Adaot modules might  be used to:

• personalize the learning experience -- Most xMOOCs and many f2f course seem to be based on the 'one size fits all' belief that one is really delivering the same learning experience to all participants and when that isn't the case (i.e. some don't do very well) that was because of some shortcoming or refusal to conform on the part of the learner. Personalization starts from the assumption that, though we want to ensure some common takeaways, each learner's overall course experience will be different. How then can we in a MOOC enhance individuals' personal connections to the content and also ensure that all leave with strong fundamentals which are used correctly in combination with other information in synthesis, application, extension, creative activities?

• improve our own instructional design skills by getting away from the 'more is more' syndrome and exercising selectivity -- Perhaps the Adapt modules would be best used to chunk the MOOC content and to use feedback and branching features in order to differentiate and either accelerate  or scaffold learning. I think one reason many MOOC participants don't complete could be cognitive overload (actual or perceived). Adapt modules could be used to move people more expeditiously through basic content and concept acquisition so they experience success faster and are motivated to stay in.

• incorporate more active learning -- Adapt modules can provide greater scope for interaction with the content which is especially important when interaction with course leaders may be minimal.

• provide thematic or problem-solving opportunities to help 'birds of a feather' find each other -- This could facilitate more peer connections and better focussed social learning.

• create, in combination with another tool such as Diigo, an interactive resources library to which participants can add  -- This would draw on and add value to the wisdom and work of the crowd.

• offer a pre-quiz with feedback (see Paul Welch's Guided Revision video) as a sort of MOOC preview that would show participants how their interests/needs could be met and  new skills/knowledge built  -- This could also be a useful source of data about who's in the course.

• develop different templates (reusable block combinations) for different kinds of activities to make navigation mire routine and help learners concentrate on content/concept learning and higher order task demands -- Having one pattern for content presentation & fundamentals mastery, another for problem-solving activities, etc. can give learners confidence in the overall organization of the course and in their ability to finish.
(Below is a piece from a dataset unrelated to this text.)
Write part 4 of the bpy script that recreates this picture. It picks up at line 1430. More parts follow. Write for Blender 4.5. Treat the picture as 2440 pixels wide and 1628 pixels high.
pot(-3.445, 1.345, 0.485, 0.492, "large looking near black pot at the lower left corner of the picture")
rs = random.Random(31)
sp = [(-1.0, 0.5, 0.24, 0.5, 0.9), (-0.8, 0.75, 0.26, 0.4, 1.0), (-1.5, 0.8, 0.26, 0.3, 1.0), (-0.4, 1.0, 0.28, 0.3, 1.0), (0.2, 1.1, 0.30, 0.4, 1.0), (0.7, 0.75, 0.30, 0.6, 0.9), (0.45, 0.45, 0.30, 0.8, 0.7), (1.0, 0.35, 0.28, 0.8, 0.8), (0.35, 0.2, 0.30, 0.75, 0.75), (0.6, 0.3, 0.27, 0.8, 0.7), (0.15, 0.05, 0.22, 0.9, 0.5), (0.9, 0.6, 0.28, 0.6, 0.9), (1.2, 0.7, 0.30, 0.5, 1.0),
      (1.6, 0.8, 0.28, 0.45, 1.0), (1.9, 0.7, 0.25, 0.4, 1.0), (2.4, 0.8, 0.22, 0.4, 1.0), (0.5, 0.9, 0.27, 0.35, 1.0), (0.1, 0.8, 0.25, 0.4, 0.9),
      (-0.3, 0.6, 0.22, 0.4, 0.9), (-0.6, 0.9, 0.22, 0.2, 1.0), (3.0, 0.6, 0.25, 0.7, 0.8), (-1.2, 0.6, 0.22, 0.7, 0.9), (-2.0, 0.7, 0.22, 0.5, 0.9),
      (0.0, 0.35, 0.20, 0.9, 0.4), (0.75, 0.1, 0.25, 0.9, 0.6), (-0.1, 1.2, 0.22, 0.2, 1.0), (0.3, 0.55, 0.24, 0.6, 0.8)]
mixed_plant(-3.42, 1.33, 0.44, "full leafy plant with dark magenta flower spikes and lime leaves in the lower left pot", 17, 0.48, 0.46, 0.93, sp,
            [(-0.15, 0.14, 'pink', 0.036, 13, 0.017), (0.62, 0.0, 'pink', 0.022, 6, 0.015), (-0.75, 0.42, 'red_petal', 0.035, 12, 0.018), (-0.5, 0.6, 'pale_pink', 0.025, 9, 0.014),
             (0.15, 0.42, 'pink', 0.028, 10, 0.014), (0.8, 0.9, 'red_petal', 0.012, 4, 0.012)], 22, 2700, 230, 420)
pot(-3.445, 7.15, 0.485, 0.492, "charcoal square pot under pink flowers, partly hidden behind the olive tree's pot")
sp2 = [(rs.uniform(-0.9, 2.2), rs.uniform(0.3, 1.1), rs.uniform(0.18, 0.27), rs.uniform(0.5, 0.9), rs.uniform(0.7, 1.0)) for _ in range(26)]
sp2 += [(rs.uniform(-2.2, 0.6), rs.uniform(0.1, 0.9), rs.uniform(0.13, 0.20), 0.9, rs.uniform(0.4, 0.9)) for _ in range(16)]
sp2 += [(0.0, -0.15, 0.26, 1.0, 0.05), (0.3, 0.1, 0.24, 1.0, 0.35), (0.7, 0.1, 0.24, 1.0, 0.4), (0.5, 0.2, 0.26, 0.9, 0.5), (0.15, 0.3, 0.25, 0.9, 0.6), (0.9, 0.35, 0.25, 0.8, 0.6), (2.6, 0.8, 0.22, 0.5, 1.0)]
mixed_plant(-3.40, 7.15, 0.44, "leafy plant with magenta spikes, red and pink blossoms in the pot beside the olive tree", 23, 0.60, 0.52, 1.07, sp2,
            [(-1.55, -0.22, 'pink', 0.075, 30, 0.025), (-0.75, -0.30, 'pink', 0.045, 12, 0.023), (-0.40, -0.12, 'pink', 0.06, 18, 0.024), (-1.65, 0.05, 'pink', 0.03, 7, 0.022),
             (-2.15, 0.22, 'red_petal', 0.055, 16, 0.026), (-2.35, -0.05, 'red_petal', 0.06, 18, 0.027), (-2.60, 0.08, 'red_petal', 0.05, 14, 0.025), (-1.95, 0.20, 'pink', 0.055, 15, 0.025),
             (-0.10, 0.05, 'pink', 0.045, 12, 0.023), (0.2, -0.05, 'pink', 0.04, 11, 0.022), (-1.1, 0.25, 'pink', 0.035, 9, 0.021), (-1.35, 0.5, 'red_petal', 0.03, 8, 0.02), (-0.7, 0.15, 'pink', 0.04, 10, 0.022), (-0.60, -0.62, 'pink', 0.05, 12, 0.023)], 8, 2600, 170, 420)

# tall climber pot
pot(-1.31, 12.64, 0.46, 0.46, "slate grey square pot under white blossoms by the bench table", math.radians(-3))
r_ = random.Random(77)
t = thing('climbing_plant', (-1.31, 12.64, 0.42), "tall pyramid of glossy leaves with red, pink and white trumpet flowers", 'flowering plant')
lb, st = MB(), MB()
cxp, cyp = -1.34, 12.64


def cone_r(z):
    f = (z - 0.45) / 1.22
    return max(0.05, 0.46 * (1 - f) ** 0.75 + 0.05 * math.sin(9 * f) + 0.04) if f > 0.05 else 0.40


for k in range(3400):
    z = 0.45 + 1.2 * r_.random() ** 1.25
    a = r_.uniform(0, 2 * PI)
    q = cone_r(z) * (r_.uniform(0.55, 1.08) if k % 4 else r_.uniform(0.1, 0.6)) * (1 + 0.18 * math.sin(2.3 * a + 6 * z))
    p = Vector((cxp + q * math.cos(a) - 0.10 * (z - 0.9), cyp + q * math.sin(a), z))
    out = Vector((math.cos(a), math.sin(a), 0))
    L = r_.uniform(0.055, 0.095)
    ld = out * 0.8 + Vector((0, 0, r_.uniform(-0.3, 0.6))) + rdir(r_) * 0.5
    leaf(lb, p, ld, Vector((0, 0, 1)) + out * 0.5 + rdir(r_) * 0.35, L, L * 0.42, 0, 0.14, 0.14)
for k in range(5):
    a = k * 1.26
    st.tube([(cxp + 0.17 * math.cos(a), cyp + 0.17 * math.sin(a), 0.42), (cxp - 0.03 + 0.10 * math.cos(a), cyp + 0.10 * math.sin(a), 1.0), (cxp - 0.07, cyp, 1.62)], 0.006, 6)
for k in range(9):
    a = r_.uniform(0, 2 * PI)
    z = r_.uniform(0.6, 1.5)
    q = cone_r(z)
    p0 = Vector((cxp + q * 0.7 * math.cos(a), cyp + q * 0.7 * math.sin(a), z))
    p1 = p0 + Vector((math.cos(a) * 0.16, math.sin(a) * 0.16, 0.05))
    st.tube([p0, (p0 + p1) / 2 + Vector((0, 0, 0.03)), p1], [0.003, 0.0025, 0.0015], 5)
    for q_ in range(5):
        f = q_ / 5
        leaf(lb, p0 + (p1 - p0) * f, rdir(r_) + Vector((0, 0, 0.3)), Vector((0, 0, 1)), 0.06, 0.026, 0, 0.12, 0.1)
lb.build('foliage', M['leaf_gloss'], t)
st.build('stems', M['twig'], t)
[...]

Also once they've learned the navigation while doing easier stuff, one can crank up the level of difficulty & thinking required to be successful because learners don't have to devote any cognitive load to figuring out how the modules work.

Please note: this is mostly speculation on my part, but it's tempered with 2 years' experience as an online learner at the Master's level and several years's worth of rethinking my own strengths and weaknesses as an educator after a career if over 30 years. I'm in the process of creating a collection of basic skills apps for adults going back to school and for at-risk high school students. I'm starting with fractions.
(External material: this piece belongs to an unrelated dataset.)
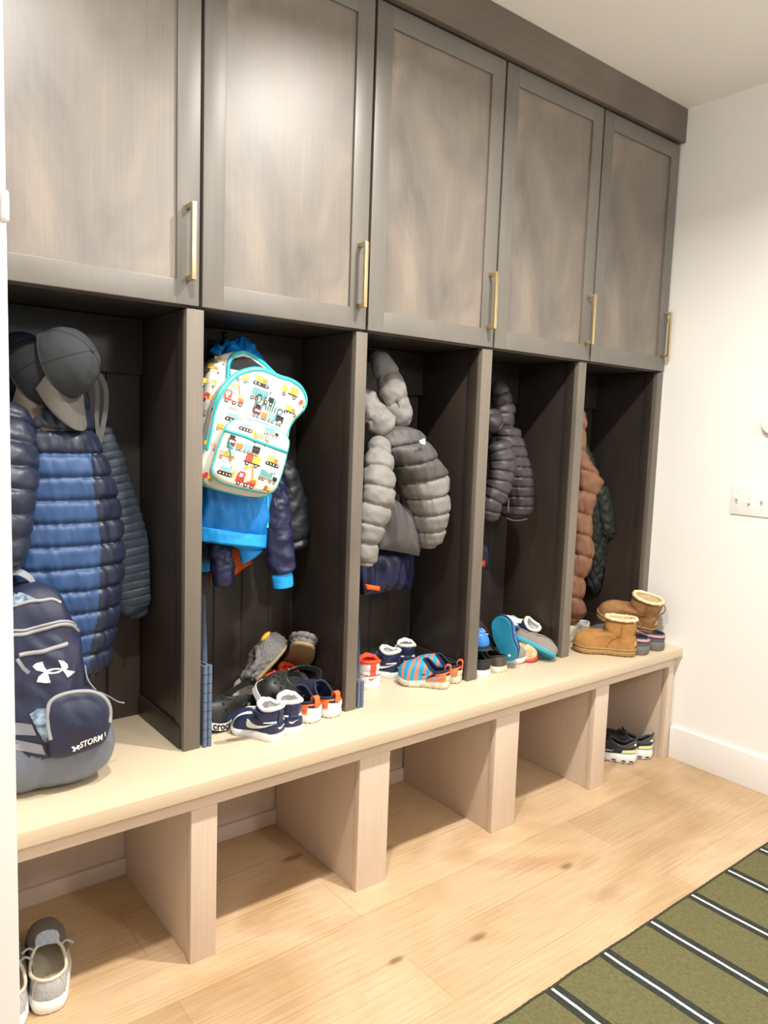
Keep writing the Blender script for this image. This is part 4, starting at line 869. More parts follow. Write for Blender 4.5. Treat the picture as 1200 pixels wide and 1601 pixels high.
# ------------------------------------------------------------------ shoes
WT = [(0, 0), (.012, .30), (.03, .46), (.06, .60), (.12, .71), (.22, .75), (.38, .75), (.5, .82), (.62, .93), (.72, 1.), (.8, .99), (.88, .87), (.94, .66), (.975, .44), (.992, .25), (1, 0)]
WR = [(0, 0), (.012, .36), (.03, .54), (.06, .68), (.12, .80), (.22, .86), (.38, .88), (.5, .92), (.62, .97), (.72, 1.), (.8, .99), (.88, .88), (.94, .68), (.975, .46), (.992, .26), (1, 0)]
class Shoe:
    """sole outline, upper surface S(a, v): a runs round the shoe from the heel, v up from the sole to the throat (1) and up the shaft (2)"""
    def __init__(s, L=.17, W=.07, sh=.02, st=.016, toe=.04, coll=(.015, .45, .062, .052, .066), cw=.6, shaft=None, foot=1, round_=False, lift=.008, kin=1.3, side=.6):
        s.L, s.W, s.sh, s.st, s.toe, s.cl, s.cw, s.shaft, s.foot, s.tab, s.lift, s.kin, s.side = L, W, sh, st, toe, coll, cw, shaft, foot, WR if round_ else WT, lift, kin, side
    def out(s, a, k=1.):
        u = (1 - cos(a)) / 2; w = interp(s.tab, u) * s.W / 2
        y = w * k * (1 if sin(a) >= 0 else -1) + s.foot * .08 * s.W * (sm((u - .45) / .4) - .6 * sm((u - .2) / .3) * (1 - sm((u - .5) / .3)))
        return s.L * (.5 + (u - .5) * (1 - (1 - k) * s.W / s.L)), y, u
    def z0(s, u): return s.lift * max(0, (u - .72) / .28) ** 2
    def zs(s, u): return s.z0(u) + s.sh + (s.st - s.sh) * sm(u / .8)
    def C(s, a):
        xh, xf, hc, hs, hf = s.cl; u = (1 - cos(a)) / 2
        z = hc + (hs - hc) * sm(u / .45) if u < .45 else hs + (hf - hs) * sm((u - .45) / .55)
        ys = interp(WR, u) if False else abs(sin(a)) ** .85
        return Vector((s.L * (xh + (xf - xh) * u), s.W / 2 * s.cw * ys * (1 if sin(a) >= 0 else -1) + s.foot * .02 * s.W * u, z))
    def T(s, a):
        xh, xf, hc, hs, hf, cw = s.shaft; u = (1 - cos(a)) / 2
        z = hc + (hs - hc) * sm(u / .5) if u < .5 else hs + (hf - hs) * sm((u - .5) / .5)
        return Vector((s.L * (xh + (xf - xh) * u), s.W / 2 * cw * abs(sin(a)) ** .8 * (1 if sin(a) >= 0 else -1), z))
    def S(s, a, v):
        if v > 1 and s.shaft:
            t = v - 1; A, B = s.C(a), s.T(a); p = A.lerp(B, t); c = Vector(((A.x + B.x) / 2, 0, 0))
            return p + Vector((p.x - s.L * (s.cl[0] + s.cl[1]) / 2, p.y, 0)).normalized() * (.0035 * sin(pi * t))
        x, y, u = s.out(a, .97); zs = s.zs(u) - .002; c = s.C(a)
        kz = (c.z - zs) * s.side; k = kz + (s.toe * s.kin - kz) * sm((u - .4) / .4)
        M = Vector((x + (.0 if u > .5 else -.004) + .01 * sm((u - .9) / .1), y * 1.03, zs + k)); B = Vector((x, y, zs))
        return B * (1 - v) ** 2 + M * (2 * v * (1 - v)) + c * v * v
    def N(s, a, v):
        h = 1e-3; v = min(max(v, h * 2), (2 if s.shaft else 1) - h * 2)
        n = (s.S(a + h * 5, v) - s.S(a - h * 5, v)).cross(s.S(a, v + h) - s.S(a, v - h))
        n = n.normalized() if n.length > 1e-12 else Vector((0, 0, 1))
        q = s.S(a, v) - Vector((s.L * .45, 0, .02))
        return n if n.dot(q) > 0 else -n
    def sole(s, name, mats, t, edge=.0, mf=None, n=64, bul=.0025, notch=0, inset=.96, bev=.004):
        rings = []
        prof = [(.80, 0, 0), (inset, 0, 0), (1.0, bev, 0), (1.0 + bul / s.W * 2, 0, .5), (1.0, -.002, 1), (.95, 0, 1), (.6, 0, 1)]
        for k, dz, f in prof:
            r = []
            for j in range(n):
                a = 2 * pi * (j + .5) / n; x, y, u = s.out(a, k); lo, hi = s.z0(u), s.zs(u)
                z = lo + (hi - lo) * f + dz
                if notch and f == 0 and dz == 0: z += notch * (.5 + .5 * sin(a * 40)) * (k > .9)
                r.append((x, y, z))
            rings.append([Vector(p) for p in r])
        m = MB(); m.loft(rings, True, True, 0, True, mf); return m.build(name, mats, t, smooth=50)
    def upper(s, name, mats, t, mf=None, n=64, nv=18, fuzz=0., wr=0.):
        V = [i / nv for i in range(nv + 1)]
        if s.shaft: V += [1 + (i + 1) / 10 for i in range(10)]
        A = [2 * pi * (j + .5) / n for j in range(n)]; rings = []
        for v in V:
            r = []
            for a in A:
                p = s.S(a, v)
                if fuzz or wr:
                    nn = s.N(a, v); d = fuzz * (noise.noise(p * 160) + .7 * noise.noise(p * 330)) + wr * (noise.noise(p * 28) + .5 * noise.noise(p * 70))
                    p = p + nn * d
                r.append(p)
            rings.append(r)
        top = rings[-1]; c = sum(top, Vector()) / n
        rings.append([p + (c - p).normalized() * .0025 - Vector((0, 0, .0005)) for p in top])
        m = MB(); m.loft(rings, False, False, 0, True, (lambda i, j: mf(A[j], V[min(i, len(V) - 1)])) if mf else None)
        return m.build(name, mats, t, smooth=180)
    def lining(s, name, mats, t, n=48, fuzz=0., insole=None, gap=.003):
        A = [2 * pi * (j + .5) / n for j in range(n)]; top = [(s.T if s.shaft else s.C)(a) for a in A]; c = sum(top, Vector()) / n
        rings = [[p + Vector((c.x - p.x, c.y - p.y, 0)).normalized() * gap - Vector((0, 0, .0008)) for p in top]]
        if s.shaft: 
            B = [s.C(a) for a in A]; rings.append([p + Vector((c.x - p.x, c.y - p.y, 0)).normalized() * (gap + .002) for p in B])
        low = []
        for a in A:
            x, y, u = s.out(a, .82); low.append(Vector((min(x, s.L * .9), y, s.zs(u) + .004)))
        mid = [Vector((rings[-1][j].x * .5 + low[j].x * .5, rings[-1][j].y * .35 + low[j].y * .65, rings[-1][j].z * .42 + low[j].z * .58)) for j in range(n)]
        # stay under the vamp
        for j, a in enumerate(A):
            u = (1 - cos(a)) / 2
            if u > .6: mid[j].x = rings[-1][j].x * .75 + low[j].x * .25; mid[j].z = rings[-1][j].z * .55 + low[j].z * .45 - .004
        rings += [mid, low]
        if fuzz: rings = [[p + Vector((noise.noise(p * 200), noise.noise(p * 200 + Vector((5, 0, 0))), noise.noise(p * 200 + Vector((0, 7, 0))))) * fuzz for p in r] for r in rings]
        m = MB(); m.loft(rings, False, True, 0, True, (lambda i, j: 1 if (insole and i >= len(rings) - 2) else 0)); return m.build(name, mats, t, smooth=180)
    def collar(s, name, m_, t, r=.004, a0=0., a1=2 * pi, n=56, fuzz=0., flat=1., dz=0.):
        full = a1 - a0 > 6.2; F = s.T if s.shaft else s.C
        P = [F(a0 + (a1 - a0) * i / (n if full else n - 1)) + Vector((0, 0, dz)) for i in range(n)]
        rr = [r * (1 + fuzz * noise.noise(p * 150)) for p in P]
        m = MB(); m.tube(P, rr, 10, 0, full, flat); return m.build(name, m_, t, smooth=180)
    def patch(s, mb, a0, a1, lo, hi, off=.0014, n=24, m=5, mi=0):
        """a piece of material laid on the upper between the curves lo(t) and hi(t)"""
        def q(v, t): return v(t) if callable(v) else v
        vs = []; fs = []
        def pt(i, j, o):
            t = i / n; a = q(a0, t) + (q(a1, t) - q(a0, t)) * t if not callable(a0) else a0(t)
            l, h = q(lo, t), q(hi, t); v = l + (h - l) * j / m
            return s.S(a, v) + s.N(a, v) * o
        for i in range(n + 1):
            for j in range(m + 1): vs.append(pt(i, j, off))
        for i in range(n):
            for j in range(m): k = i * (m + 1) + j; fs.append([k, k + 1, k + m + 2, k + m + 1])
        bd = [(i, 0) for i in range(n + 1)] + [(n, j) for j in range(1, m + 1)] + [(i, m) for i in range(n - 1, -1, -1)] + [(0, j) for j in range(m - 1, 0, -1)]
        o = len(vs); vs += [pt(i, j, -.0006) for i, j in bd]; nb = len(bd)
        for k in range(nb):
            k2 = (k + 1) % nb; A_, B_ = bd[k], bd[k2]; fs.append([A_[0] * (m + 1) + A_[1], B_[0] * (m + 1) + B_[1], o + k2, o + k])
        mb.add(vs, fs, mi); return mb
    def swoosh(s, mb, side, a0=.5, a1=2.0, k=1., v0=0., off=.0026, mi=0):
        f = lambda t: v0 + k * (.78 - .26 * sm(t / .7) + .12 * sm((t - .75) / .25))
        g = lambda t: v0 + k * (.775 - .60 * sm(t / .84) + .465 * sm((t - .84) / .16))
        return s.patch(mb, side * a0, side * a1, g, f, off, 30, 4, mi)
    def text(s, mb, body, a0, a1, v0, v1, off, bold=.02, mi=0, on=None, flip=False):
        vs, fs = text_mesh(body, 1., bold); x0, x1 = min(v[0] for v in vs), max(v[0] for v in vs); h0, h1 = min(v[1] for v in vs), max(v[1] for v in vs)
        P = []
        for x, y in vs:
            a = a0 + (a1 - a0) * (x - x0) / (x1 - x0); v = v0 + (v1 - v0) * (y - h0) / (h1 - h0)
            P.append(on(a, v) if on else s.S(a, v) + s.N(a, v) * off)
        mb.add(P, fs, mi); return mb
    def laces(s, t, m_, n=4, x0=.46, x1=.66, w=.016, r=.0016, bow=False):
        mb = MB()
        for i in range(n):
            u = x0 + (x1 - x0) * i / max(1, n - 1); pts = []
            for k in range(9):
                y = (k / 8 - .5) * 2; a = pi - y * (.5 + .12 * i * 0); v = .97 - .34 * i / n
                pts.append(s.S(a, v) + s.N(a, v) * .003)
            mb.tube(pts, r, 6, 0, False, .6)
        if bow:
            c = s.S(pi, .98) + Vector((0, 0, .006))
            for sg in (1, -1):
                mb.tube(catmull([tuple(c), tuple(c + Vector((.004, sg * .016, .012))), tuple(c + Vector((.0, sg * .03, .006))), tuple(c + Vector((-.004, sg * .018, .0))), tuple(c)], 24), r * 1.3, 6)
                mb.tube(catmull([tuple(c), tuple(c + Vector((.012, sg * .012, .006))), tuple(c + Vector((.022, sg * .024, -.006)))], 12), r, 6)
        return mb.build('laces', m_, t)
    def tongue(s, t, m_, h=.03, w=.024, th=.004, back=.012, name='tongue'):
        F = s.T if s.shaft else s.C; base = s.S(pi, .8); top = F(pi)
        mb = MB(); rings = []
        for i in range(12):
            k = i / 11; p = base.lerp(top, min(1, k * 1.4)) + Vector((back * 0, 0, 0))
            if k > .71: p = top + Vector((-back * .3 + back * (k - .71) * 2.2, 0, h * (k - .71) / .29))
            p = p - Vector((.004, 0, .0015)); ww = w * (.9 + .15 * k) * (1 if k < .93 else .8)
            rings.append([p + Vector((dx, y * ww / 2, -abs(y) ** 2 * .006)) for y, dx in ((-1, 0), (-.5, 0), (0, 0), (.5, 0), (1, 0), (1, -th), (.5, -th), (0, -th), (-.5, -th), (-1, -th))])
        mb.loft(rings, True, True); return mb.build(name, m_, t, smooth=60)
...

The trick I'm trying to learn is how to balance meeting many learners' desire for brevity with what the learning sciences people now know makes for deeper understanding and longer recall: eg. breaking misconceptions fast & irrevocably, incorporating 'desirable difficulties', using the 'testing effect' to advantage, slowing the pace, and more.

How do I set up my apps so learners are both empowered to self-personalize (i.e. do what they want to do and get what they think they need) and are also motivated to go beyond simply meeting immediate needs (i.e. do more of what I want them to do) because I know it will foster more enduring and deeper learning so the skills and concepts can be applied skillfully and insightfully in other contexts and at higher levels?